Tom Henderson ATT(Fellow) CTA
tom@henderson.tax
henderson.tax

flyaway
Posts:2
Joined:Fri Jan 10, 2020 2:24 pm

Re: Tax residency when living abroad (in EU)

Postby flyaway » Sat Jan 11, 2020 4:14 pm

You cannot be UK tax resident if you don't spend any time here
Thanks very much for your reply. Sounds like a misunderstanding as I suspected, and I need to go back to the local tax office in the EU country and start again.

So if I am not resident in the UK, then surely I must be resident in the EU country. The double taxation treaty says: .....[private] pensions and other similar remuneration paid in consideration of past employment to
a resident of a Contracting State and any annuity paid to such a resident shall be taxable only in that State.
To me, this is clear that the tax has to be paid in the EU country.
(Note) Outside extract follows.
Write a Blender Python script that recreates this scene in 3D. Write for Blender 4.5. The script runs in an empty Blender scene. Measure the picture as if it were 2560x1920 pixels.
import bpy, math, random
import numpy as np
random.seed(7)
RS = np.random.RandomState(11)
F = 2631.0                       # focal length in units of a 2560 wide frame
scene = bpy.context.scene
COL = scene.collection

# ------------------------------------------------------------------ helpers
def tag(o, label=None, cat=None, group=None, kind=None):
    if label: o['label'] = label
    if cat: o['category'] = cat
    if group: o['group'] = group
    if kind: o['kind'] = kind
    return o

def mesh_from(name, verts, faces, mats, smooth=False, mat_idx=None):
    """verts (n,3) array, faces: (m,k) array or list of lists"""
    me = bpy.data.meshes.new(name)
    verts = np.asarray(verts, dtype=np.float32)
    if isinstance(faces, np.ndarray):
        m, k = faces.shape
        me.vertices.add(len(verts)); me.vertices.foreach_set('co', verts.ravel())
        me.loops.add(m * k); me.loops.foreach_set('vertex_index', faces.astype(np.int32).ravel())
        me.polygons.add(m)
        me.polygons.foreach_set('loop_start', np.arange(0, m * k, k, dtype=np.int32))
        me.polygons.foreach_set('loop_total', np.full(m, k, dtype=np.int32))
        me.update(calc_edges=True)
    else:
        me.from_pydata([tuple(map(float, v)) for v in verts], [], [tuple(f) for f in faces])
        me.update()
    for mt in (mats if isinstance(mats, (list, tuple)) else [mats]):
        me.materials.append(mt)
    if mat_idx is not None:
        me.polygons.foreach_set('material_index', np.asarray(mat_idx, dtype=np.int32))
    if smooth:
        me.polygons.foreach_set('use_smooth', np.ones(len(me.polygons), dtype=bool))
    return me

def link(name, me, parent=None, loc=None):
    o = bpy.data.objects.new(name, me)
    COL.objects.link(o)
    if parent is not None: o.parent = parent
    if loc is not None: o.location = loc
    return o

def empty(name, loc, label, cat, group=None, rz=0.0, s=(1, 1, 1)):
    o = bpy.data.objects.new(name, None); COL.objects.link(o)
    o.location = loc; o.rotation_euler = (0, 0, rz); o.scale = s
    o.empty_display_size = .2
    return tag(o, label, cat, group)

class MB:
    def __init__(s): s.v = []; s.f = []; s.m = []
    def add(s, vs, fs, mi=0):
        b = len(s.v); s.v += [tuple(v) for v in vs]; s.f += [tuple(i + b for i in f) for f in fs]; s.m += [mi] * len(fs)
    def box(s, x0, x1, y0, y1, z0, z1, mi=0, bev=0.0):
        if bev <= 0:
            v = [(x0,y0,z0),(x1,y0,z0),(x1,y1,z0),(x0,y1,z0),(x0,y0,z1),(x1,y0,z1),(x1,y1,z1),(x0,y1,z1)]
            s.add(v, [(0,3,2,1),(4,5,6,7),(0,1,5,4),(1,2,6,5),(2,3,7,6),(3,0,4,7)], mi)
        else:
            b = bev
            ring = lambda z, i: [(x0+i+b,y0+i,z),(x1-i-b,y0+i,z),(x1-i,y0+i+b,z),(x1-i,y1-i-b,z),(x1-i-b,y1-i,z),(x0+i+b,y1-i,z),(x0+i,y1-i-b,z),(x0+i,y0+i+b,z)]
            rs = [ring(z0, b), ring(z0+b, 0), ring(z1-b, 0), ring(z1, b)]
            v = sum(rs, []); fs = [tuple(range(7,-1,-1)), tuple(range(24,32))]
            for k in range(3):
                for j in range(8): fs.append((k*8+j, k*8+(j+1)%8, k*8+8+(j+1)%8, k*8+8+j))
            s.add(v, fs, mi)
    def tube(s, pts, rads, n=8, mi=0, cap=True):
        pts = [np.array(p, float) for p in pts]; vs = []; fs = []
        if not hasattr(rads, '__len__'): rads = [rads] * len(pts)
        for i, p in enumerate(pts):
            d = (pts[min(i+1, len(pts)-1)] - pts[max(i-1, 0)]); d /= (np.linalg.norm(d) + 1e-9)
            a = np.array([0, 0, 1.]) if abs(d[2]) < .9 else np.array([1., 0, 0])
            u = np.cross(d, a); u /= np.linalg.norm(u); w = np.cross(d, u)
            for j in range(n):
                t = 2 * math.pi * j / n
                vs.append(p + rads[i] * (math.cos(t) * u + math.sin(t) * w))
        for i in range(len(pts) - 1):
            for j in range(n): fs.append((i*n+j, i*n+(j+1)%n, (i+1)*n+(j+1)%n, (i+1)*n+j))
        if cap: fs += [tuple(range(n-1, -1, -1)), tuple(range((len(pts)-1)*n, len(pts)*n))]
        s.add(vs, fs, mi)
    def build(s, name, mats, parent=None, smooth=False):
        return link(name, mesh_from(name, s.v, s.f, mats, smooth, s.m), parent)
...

Paying the tax to the EU country will be easy, of course! Re-claiming it back from the UK, not so easy. Maybe there is some way to stop it being taxed at source, but I have not found this way so far.

maths
Posts:8507
Joined:Wed Aug 06, 2008 3:25 pm

Re: Tax residency when living abroad (in EU)

Postby maths » Sat Jan 11, 2020 4:48 pm

The position is clear.

It is possible to not be resident anywhere. In such a case no double tax agreement is relevant.

If not resident anywhere the taxability of any income will (generally speaking) be determined by the country's domestic tax regime in which such income arises eg someone not resident anywhere is still liable to UK income tax on UK source income.

A taxpayer resident nowhere cannot simply choose where to be taxed.